Recalling the discussion of angular momentum in chapter 4.2.2, you can see that $m$ is really the magnetic quantum number of the state. Apparently, there is a connection between rotations around the $z$-​axis and the angular momentum in the $z$-​direction. That will be explored in more detail in chapter 7.3.

For the neutral hydrogen molecule discussed in chapter 5.2, there is still another symmetry of relevance. The neutral molecule has two electrons, instead of just one. This allows another operation: you can swap the two electrons. That is called “particle exchange.” Mathematically, what the particle exchange operator ${\cal P}$ does with the wave function is swap the position coordinates of electron 1 with those of electron 2. Obviously, physically this does not do anything at all; the two electrons are exactly the same. It does not make a difference which of the two is where. So particle exchange commutes again with the Hamiltonian.

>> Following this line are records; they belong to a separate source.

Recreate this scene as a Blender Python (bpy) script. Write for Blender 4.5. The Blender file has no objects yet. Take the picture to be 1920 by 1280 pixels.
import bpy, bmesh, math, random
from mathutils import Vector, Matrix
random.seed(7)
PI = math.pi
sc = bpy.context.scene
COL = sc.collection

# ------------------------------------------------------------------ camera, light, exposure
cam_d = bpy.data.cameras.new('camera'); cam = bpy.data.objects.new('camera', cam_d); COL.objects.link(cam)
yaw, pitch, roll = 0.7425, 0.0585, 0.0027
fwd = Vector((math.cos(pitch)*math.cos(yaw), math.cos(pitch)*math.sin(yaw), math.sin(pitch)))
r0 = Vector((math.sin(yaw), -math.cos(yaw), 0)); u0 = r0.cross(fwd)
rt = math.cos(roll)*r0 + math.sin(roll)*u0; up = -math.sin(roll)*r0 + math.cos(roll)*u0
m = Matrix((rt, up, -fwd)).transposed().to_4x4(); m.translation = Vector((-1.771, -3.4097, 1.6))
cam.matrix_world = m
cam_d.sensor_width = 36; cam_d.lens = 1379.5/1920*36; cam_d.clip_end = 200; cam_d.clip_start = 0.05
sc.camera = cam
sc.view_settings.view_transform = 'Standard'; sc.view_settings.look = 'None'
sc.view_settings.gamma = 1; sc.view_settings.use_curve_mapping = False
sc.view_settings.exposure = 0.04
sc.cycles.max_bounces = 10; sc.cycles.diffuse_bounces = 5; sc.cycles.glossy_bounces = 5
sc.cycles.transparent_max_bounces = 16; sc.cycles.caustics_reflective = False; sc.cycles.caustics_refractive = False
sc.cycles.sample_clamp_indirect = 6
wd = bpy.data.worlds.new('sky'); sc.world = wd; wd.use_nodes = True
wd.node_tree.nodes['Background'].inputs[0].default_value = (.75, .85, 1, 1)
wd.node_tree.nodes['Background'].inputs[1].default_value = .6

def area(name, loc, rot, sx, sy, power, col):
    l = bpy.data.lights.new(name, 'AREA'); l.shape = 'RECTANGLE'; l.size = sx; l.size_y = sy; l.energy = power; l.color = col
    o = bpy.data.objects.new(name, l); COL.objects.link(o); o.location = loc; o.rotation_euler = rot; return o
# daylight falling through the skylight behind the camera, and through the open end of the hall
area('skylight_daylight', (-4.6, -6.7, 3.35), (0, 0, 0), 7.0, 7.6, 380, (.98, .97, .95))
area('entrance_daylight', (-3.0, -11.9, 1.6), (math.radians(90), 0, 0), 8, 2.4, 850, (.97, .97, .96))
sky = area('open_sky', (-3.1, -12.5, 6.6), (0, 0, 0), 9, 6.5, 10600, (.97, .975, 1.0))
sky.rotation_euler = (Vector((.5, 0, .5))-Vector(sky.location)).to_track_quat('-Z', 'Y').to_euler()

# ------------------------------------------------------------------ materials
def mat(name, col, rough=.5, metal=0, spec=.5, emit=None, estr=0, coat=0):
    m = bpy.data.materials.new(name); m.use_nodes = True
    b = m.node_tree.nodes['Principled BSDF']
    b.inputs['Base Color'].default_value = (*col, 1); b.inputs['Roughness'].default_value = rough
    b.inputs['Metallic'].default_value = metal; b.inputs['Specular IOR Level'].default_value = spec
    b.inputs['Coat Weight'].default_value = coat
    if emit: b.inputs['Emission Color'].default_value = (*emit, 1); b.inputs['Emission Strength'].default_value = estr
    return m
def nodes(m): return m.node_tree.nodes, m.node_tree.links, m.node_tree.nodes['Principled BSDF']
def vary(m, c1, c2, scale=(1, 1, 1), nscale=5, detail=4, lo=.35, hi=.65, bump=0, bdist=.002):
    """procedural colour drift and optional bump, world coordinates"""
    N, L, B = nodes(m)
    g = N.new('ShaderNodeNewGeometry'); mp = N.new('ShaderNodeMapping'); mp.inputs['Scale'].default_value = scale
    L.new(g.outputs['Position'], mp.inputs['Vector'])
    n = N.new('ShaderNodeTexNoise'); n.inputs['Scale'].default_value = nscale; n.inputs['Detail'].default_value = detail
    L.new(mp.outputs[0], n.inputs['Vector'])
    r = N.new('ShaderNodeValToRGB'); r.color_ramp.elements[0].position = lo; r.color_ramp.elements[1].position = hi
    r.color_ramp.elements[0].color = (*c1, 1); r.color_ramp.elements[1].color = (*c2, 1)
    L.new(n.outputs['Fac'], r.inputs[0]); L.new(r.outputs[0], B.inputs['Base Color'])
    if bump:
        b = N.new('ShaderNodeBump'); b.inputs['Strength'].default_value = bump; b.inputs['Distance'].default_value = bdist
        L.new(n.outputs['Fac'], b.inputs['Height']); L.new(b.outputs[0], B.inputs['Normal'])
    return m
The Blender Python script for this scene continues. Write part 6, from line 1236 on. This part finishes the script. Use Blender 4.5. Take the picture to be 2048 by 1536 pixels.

The mathematics of the particle exchange is similar to that of the mirroring discussed above. In particular, if you exchange the particles twice, they are back to where they were originally. From that, just like for the mirroring, it can be seen that swapping the particle positions does nothing to the ground state. So the ground state is symmetric under particle exchange.

It should be noted that the ground state of systems involving three or more electrons is not symmetric under exchanging the positions of the electrons. Wave functions for multiple electrons must satisfy special particle-exchange requirements, chapter 5.6. In fact they must be antisymmetric under an expanded definition of the exchange operator. This is also true for systems involving three or more protons or neutrons. However, for some particle types, like three or more helium atoms, the symmetry under particle exchange continues to apply. This is very helpful for understanding the properties of superfluid helium, [18, p. 321].